Jessica: Conduct problems are deviant, though. And as a scientist, you have to fit what you’re doing in the context of the literature. The deviance proneness pathway (behavior problems, causing trouble basically) is one of the most well-studied developmental pathways for alcohol use disorder. If I called it the “sometimes even good people do bad things” pathway, no one would know what I was talking about.
Tom: I get it, the behavior “deviates from the norm”; however, I wonder if that adds to the stigma associated with people with substance use disorders.
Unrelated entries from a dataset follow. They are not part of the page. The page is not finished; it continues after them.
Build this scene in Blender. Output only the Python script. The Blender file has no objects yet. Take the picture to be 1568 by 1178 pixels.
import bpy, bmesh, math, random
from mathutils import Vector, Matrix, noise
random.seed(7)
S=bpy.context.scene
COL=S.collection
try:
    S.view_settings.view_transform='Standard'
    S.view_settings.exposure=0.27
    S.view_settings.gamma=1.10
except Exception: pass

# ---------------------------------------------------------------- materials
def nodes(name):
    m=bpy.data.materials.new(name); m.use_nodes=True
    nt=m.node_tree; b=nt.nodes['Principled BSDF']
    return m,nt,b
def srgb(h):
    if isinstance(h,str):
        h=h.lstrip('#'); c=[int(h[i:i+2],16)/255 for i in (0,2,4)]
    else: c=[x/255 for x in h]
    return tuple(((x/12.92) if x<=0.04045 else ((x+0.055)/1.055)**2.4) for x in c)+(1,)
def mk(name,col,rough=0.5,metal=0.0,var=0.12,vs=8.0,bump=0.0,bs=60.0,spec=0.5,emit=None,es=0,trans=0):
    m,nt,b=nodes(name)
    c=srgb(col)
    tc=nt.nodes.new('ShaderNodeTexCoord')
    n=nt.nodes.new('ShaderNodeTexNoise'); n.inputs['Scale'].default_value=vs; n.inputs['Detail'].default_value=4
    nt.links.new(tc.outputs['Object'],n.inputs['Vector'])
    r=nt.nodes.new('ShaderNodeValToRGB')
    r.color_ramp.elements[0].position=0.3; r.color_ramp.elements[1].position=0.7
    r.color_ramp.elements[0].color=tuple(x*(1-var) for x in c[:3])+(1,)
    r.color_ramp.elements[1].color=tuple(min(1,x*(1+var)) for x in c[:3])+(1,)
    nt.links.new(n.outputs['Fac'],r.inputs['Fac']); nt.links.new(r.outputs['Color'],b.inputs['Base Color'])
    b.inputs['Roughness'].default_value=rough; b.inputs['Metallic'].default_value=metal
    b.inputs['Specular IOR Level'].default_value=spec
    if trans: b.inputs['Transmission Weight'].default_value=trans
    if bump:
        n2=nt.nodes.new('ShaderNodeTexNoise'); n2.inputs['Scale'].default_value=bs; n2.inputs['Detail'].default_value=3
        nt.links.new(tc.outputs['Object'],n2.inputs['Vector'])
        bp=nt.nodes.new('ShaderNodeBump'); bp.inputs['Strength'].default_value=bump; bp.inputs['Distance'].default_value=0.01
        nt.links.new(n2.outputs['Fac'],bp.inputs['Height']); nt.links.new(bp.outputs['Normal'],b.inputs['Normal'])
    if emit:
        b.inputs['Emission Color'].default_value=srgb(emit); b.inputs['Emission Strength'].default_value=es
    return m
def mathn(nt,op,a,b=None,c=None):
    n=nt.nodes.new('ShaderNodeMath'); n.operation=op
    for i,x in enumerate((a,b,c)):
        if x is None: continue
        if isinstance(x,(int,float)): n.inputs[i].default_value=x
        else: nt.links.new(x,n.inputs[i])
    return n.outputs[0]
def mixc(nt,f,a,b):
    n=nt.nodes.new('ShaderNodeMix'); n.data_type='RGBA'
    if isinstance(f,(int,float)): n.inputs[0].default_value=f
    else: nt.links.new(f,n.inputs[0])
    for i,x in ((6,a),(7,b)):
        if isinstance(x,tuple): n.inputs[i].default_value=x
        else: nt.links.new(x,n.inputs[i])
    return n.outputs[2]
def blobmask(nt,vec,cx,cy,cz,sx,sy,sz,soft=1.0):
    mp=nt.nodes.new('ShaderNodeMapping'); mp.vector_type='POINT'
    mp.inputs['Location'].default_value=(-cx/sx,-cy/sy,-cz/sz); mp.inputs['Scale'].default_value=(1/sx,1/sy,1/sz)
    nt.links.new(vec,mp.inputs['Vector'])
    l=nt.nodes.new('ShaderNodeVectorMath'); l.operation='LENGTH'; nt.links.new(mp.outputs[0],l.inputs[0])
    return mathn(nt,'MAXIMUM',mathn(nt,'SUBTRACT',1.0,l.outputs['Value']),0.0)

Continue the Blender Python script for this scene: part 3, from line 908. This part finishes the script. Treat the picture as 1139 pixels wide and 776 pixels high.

Jessica: How would you change it?
Tom: “A number that deviates from the norm is not an evil number,” but in a culture context some one who is devious or deviant is associated with evil or badness. And really you are talking about kids here. I think conduct problems is fair, behavioral problems is fair, and I understand that you have to be able to describe behavior
Jessica: That’s true. But skipping school, stealing, etc. is rule-breaking behavior.
Tom: I think rule breaking behavior is fair. But I think scientists have a responsibility to set the tone and understand the culture context
Jessica: Okay, that makes sense.
Tom: People with substance use problems are already incredibly stigmatized, I think its important for scientists to take a leadership role in changing the language. Ok… we’ve run down a tangent here. Back to the study. So, We’ll call him “Johnny Bad-Ass”, is getting in trouble at school and at home, which is connected with more drinking, but is also connected with more partners.
Jessica: Yes. Basically, the take-home point of the article is that “dating several partners” isn’t just a random thing that people do that’s related to how much they drink. Rather, it’s related to a number of background risk factors for alcohol use. So, basically, people with these predispositions toward conduct problems and doing rash things when feeling good (by virtue of having a parent with an alcohol problem) are also more likely to engage in dating patterns that put them at risk for higher alcohol use.